━━━ Supplied data

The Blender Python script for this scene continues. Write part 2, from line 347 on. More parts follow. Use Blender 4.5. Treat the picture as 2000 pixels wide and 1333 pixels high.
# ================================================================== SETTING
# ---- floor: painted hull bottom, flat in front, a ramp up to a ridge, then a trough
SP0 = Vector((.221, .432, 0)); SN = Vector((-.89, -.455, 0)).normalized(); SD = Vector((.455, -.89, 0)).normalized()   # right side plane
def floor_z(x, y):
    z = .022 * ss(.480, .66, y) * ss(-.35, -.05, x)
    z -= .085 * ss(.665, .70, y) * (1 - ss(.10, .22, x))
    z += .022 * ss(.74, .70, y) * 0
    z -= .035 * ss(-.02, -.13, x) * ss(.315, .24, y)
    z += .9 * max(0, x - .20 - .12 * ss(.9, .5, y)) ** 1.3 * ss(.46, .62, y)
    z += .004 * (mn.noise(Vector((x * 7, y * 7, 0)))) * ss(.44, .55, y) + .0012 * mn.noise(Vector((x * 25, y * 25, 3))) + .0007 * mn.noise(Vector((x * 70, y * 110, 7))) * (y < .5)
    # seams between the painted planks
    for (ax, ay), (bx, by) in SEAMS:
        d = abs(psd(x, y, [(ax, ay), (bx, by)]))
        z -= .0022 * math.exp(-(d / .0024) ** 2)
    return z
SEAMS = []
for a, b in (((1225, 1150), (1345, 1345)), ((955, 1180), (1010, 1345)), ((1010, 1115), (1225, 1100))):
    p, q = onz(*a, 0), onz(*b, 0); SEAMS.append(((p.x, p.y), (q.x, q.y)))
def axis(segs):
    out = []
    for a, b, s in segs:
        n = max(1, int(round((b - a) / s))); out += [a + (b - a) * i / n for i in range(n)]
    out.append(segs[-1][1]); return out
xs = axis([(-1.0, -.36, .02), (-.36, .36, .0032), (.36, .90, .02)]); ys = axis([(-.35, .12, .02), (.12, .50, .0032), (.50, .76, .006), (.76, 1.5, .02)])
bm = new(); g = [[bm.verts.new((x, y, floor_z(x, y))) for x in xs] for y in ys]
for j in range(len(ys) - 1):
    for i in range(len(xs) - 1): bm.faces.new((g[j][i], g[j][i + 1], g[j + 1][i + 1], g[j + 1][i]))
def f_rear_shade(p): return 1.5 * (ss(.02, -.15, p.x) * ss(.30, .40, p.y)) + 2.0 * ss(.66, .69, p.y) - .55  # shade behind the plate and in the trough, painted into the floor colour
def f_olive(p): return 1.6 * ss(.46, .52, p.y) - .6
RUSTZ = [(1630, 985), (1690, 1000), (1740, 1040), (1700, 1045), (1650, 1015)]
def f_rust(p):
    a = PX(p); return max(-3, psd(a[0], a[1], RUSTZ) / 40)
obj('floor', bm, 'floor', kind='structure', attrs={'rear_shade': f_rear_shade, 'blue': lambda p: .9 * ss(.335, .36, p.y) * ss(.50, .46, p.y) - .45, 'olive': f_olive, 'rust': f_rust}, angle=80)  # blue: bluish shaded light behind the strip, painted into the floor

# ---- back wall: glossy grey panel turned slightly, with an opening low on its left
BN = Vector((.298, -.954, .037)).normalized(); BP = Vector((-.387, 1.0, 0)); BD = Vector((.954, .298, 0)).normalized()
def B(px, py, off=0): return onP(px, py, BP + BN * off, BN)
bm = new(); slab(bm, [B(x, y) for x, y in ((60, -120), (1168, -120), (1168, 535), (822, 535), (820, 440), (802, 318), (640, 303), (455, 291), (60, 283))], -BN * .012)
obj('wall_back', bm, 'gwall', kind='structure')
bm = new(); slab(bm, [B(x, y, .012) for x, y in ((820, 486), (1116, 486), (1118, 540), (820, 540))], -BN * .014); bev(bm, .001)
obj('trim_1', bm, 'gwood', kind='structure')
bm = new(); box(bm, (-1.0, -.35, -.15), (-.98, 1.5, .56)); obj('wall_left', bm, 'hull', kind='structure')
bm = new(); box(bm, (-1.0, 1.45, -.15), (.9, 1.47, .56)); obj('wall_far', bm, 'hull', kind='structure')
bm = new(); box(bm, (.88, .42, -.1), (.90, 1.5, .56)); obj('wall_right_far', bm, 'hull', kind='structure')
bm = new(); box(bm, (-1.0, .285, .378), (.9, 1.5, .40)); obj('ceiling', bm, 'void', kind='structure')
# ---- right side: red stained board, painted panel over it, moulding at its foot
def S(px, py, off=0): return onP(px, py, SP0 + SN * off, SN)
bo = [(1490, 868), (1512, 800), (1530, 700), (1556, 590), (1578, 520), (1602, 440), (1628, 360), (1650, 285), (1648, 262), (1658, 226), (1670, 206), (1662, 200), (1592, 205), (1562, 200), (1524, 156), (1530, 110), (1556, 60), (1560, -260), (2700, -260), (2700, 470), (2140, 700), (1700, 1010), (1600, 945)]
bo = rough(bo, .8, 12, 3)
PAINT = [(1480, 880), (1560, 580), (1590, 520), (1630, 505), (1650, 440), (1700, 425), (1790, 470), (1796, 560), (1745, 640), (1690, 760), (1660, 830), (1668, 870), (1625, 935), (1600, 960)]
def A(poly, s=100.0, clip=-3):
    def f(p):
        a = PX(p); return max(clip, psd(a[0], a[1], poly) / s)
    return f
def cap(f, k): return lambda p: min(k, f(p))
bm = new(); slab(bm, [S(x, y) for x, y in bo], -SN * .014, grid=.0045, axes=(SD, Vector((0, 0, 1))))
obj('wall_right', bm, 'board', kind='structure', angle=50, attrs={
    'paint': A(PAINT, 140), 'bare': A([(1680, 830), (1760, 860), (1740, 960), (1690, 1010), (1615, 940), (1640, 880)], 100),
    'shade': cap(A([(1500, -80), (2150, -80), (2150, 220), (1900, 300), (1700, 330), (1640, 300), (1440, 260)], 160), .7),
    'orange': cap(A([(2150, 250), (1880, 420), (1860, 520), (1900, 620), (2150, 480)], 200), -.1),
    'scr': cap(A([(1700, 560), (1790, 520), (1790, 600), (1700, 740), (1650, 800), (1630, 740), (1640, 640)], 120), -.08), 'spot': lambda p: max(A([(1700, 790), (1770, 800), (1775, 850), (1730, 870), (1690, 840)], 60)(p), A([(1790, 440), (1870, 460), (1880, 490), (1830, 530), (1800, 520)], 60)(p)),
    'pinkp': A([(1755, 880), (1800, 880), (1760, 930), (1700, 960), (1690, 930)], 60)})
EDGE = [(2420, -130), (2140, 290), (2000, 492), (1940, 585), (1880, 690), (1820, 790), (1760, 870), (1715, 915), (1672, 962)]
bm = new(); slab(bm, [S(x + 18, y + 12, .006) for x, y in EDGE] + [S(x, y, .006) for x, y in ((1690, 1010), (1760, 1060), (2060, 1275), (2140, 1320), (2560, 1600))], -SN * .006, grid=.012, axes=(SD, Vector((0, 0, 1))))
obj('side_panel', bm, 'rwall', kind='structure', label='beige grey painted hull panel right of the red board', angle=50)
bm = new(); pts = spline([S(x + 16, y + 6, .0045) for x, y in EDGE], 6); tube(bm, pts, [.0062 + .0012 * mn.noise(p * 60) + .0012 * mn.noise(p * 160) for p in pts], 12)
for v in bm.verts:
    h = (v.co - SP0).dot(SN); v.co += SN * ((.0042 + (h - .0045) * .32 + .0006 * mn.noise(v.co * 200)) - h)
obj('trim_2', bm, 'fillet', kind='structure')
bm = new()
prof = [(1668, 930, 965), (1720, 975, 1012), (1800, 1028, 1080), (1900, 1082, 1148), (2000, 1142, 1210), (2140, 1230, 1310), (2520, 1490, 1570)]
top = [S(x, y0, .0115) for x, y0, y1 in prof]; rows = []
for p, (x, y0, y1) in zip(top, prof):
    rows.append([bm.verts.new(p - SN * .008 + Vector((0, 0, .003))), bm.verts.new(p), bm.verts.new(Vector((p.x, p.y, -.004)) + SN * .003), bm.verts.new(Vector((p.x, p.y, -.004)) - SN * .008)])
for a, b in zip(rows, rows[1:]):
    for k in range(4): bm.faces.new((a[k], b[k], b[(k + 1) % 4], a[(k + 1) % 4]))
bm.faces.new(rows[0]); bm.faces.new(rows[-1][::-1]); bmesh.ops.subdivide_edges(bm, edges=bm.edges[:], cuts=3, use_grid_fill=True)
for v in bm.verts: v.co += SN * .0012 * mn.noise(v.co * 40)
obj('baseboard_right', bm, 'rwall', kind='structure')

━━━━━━

Stated task
Above are the lines; repeat exactly the ones from the line containing "bm = new(); box(bm, (-1.0, 1.45, -.15), (.9, 1.47, .56));" down to the line containing "bm = new(); box(bm, (.88, .42, -.1), (.90, 1.5, .56));", both inclusive.

Exercise output
bm = new(); box(bm, (-1.0, 1.45, -.15), (.9, 1.47, .56)); obj('wall_far', bm, 'hull', kind='structure')
bm = new(); box(bm, (.88, .42, -.1), (.90, 1.5, .56)); obj('wall_right_far', bm, 'hull', kind='structure')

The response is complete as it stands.